Tooling company has the mettle to get back on track

How one Midland’s company director turned his business around with the help of expert advice and guidance.

Issuing redundancy notices to loyal and long standing colleagues who taught him his trade was one of the many difficult decisions that James Kelly, Managing Director of West Midlands based Elkington Brothers has taken in order to ensure the survival of his company.

James’ concern was not just for the survival of the company but that any corporate rescue process would affect the business reputation and future viability of the company. He now concedes that he was wrong. It was that previous reputation, established over 73 years and synonymous with quality tooling, that helped win the support and cooperation of customers and suppliers. The company has now successfully exited from a Company Voluntary Arrangement (“CVA”) and recently granted two apprenticeships as part of its plans for the future.

James says: “I now know that the decision to enter into a Company Voluntary Arrangement was the right one. Prior to the Voluntary Arrangement I had taken steps in an attempt to return the company to profitability but the business model was unsustainable. However I didn’t want to give up and believed the company still had plenty to offer as a producer of quality tooling. This led me to Cranfield Business Recovery and the rest is history.”

Speaking of Cranfield Business Recovery, James says: “Their expertise, cooperation, and considerable patience in responding to the numerous queries I put to them, especially in the early stages, together with their subsequent guidance throughout significantly contributed to the success of the CVA.”

For James the decision to seek advice wasn’t an easy one to make. During the period leading up to the CVA many of his friends had expressed their concerns for James to his wife. He says: “It was a difficult time in my life, trying to keep the company afloat whilst winning the necessary new business. Regrettably, it was necessary to restructure the company which meant making redundancies. Many of the employees had passed on their knowledge and skills to me during my own apprenticeship, which made a difficult decision even harder. I had many sleepless nights leading up to the day the employees were notified.”

James was later told by one of the employees that everyone had expected him to announce the closure of the company. James continues: “This was an option I had looked at, but working alongside Cranfield Business Recovery and my accountant Prime Chartered Accountants I was able to reach the decision that the best course of action was to propose a CVA to creditors. The process allowed the business to retain its core plant and equipment without the need to raise additional funding. This was key as it is our capacity to produce large and small tools on our various machines which differentiates us from our competitors. The CVA allowed us the opportunity and resources we needed to continue with what was and remains a fundamentally good business.”

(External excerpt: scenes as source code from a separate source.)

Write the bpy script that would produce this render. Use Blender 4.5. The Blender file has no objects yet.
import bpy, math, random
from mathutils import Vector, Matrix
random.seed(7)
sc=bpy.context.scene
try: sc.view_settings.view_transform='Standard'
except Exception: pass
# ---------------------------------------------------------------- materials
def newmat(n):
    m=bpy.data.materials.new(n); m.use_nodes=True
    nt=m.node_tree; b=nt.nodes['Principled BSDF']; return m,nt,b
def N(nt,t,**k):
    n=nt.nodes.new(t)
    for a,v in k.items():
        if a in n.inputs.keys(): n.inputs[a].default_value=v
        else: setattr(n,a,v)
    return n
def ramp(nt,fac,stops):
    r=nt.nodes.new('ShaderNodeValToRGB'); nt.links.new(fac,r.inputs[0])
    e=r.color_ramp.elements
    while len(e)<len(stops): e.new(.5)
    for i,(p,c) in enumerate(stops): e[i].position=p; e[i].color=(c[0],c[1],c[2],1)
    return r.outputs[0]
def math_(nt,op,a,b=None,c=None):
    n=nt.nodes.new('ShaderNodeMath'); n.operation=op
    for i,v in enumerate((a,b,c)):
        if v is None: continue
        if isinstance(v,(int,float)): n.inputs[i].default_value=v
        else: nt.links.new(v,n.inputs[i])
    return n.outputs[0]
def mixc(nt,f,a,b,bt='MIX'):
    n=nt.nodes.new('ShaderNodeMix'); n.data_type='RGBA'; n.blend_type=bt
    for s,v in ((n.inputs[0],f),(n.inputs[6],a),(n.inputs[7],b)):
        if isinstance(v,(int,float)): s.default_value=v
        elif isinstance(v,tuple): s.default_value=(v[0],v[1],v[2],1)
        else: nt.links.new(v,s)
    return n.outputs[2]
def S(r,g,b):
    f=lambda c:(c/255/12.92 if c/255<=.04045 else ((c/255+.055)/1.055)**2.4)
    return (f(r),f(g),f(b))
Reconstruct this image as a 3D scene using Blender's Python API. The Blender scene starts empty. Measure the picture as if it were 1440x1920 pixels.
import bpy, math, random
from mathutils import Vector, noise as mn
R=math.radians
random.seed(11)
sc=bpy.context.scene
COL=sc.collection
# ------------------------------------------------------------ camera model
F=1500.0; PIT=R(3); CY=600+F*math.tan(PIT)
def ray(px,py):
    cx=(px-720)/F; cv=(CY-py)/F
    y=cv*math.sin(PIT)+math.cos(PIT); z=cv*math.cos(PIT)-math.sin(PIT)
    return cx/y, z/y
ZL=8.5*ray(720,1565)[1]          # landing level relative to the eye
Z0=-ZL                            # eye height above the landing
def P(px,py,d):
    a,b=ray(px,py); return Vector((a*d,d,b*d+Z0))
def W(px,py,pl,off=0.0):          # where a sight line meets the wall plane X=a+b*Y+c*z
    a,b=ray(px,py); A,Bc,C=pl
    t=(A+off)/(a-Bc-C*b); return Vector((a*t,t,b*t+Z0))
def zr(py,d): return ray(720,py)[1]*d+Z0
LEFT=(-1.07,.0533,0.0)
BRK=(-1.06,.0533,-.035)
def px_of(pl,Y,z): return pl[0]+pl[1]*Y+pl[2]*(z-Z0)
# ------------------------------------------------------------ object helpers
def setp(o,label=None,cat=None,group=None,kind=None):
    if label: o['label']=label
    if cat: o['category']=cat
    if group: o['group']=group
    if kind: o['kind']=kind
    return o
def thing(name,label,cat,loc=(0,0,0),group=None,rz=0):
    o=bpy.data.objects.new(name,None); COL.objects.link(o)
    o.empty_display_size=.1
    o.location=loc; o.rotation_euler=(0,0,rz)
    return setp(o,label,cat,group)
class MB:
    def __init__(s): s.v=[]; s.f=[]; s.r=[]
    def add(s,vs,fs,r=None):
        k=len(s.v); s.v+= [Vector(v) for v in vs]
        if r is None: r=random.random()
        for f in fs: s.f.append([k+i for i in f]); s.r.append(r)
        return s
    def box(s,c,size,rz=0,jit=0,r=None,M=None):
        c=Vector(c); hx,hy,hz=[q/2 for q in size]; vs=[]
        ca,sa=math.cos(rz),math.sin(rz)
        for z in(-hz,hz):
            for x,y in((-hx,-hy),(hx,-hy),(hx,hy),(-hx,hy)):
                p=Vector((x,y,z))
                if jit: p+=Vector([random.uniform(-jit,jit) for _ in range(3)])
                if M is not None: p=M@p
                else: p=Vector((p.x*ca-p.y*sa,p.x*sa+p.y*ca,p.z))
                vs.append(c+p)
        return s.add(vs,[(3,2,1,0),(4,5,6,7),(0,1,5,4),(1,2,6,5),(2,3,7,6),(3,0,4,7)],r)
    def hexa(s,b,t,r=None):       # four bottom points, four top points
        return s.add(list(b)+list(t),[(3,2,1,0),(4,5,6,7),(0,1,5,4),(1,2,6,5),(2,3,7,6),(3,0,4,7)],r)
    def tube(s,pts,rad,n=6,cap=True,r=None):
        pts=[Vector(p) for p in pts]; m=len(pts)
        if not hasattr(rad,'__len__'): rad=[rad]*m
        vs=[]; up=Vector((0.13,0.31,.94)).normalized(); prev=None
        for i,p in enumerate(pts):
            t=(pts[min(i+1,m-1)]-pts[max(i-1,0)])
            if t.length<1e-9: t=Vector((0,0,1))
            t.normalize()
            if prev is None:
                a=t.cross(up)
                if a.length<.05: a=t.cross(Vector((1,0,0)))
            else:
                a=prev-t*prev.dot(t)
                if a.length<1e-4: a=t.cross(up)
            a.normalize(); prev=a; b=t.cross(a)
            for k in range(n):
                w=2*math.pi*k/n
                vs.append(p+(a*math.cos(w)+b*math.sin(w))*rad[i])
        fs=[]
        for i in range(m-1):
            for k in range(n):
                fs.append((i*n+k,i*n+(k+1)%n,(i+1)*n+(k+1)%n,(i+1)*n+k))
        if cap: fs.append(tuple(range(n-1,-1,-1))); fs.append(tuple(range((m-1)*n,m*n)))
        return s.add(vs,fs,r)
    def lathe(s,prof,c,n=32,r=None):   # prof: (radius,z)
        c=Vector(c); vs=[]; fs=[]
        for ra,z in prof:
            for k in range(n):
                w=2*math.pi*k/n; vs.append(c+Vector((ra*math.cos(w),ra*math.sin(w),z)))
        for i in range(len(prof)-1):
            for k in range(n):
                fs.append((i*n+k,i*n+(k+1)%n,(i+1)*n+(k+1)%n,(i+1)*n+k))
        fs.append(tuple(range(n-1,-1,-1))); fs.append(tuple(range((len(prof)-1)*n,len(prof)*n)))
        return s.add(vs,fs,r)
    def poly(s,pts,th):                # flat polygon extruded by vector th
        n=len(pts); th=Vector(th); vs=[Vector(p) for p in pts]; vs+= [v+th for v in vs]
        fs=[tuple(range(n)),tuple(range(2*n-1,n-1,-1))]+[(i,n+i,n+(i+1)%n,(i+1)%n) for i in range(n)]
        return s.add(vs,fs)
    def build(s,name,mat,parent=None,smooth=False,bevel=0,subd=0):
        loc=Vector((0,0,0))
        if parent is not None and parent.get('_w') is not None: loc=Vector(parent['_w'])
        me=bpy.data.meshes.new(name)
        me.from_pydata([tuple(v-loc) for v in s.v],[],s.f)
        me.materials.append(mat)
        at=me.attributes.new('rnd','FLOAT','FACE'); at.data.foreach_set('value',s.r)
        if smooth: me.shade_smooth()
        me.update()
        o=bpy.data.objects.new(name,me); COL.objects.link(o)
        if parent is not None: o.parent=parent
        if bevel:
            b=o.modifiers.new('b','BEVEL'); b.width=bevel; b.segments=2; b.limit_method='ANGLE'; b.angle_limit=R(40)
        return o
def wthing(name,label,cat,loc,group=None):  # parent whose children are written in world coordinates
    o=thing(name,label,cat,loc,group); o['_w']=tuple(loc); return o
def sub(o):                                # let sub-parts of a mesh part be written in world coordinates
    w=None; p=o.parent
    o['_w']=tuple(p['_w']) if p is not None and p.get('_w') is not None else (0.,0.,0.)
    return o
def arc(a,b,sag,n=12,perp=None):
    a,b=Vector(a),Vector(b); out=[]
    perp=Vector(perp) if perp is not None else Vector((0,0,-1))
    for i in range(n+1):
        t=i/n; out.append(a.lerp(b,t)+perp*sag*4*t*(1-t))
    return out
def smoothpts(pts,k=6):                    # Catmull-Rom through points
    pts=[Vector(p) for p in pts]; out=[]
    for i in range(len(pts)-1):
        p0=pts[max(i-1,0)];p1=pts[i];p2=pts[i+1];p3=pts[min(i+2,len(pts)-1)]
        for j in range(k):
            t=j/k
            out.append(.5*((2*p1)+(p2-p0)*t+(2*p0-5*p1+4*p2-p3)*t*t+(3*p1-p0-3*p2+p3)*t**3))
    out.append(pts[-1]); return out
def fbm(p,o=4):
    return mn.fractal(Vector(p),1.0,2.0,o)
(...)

James adds: “From the outset I wanted to be open and honest with all stakeholders of the business. I believe that this attitude eased the process, especially with our suppliers who understood the position the company was in. Indeed, within a short period of time after entering into the CVA, many suppliers once again granted us credit facilities. Keeping everybody informed was vital. The support and encouragement from both suppliers and customers has been tremendous. The company has thrived over the last few years so much so that it has allowed the company to grant two apprenticeships this September, in the hope that we can pass on the expertise of our industry to the next generation.”

He says: “I am sure that there are many company directors in the UK today facing a similar situation to that experienced by myself nearly four years ago. A lot of people contributed to the eventual outcome that I am now able to celebrate but the hardest decision was to seek the professional help and assistance that I needed. I’m glad that I did.”

Patrick Murtagh, Director of Cranfield Business Recovery says:: “The combination of hard work, determination and personal sacrifice of James and his colleagues at Elkington Brothers not only allowed the company to exit successfully from a CVA, but enabled it to generate higher than anticipated profits thereby financially benefitting the creditors who supported James. It has also provided a solid base from which the company can prosper in the future”.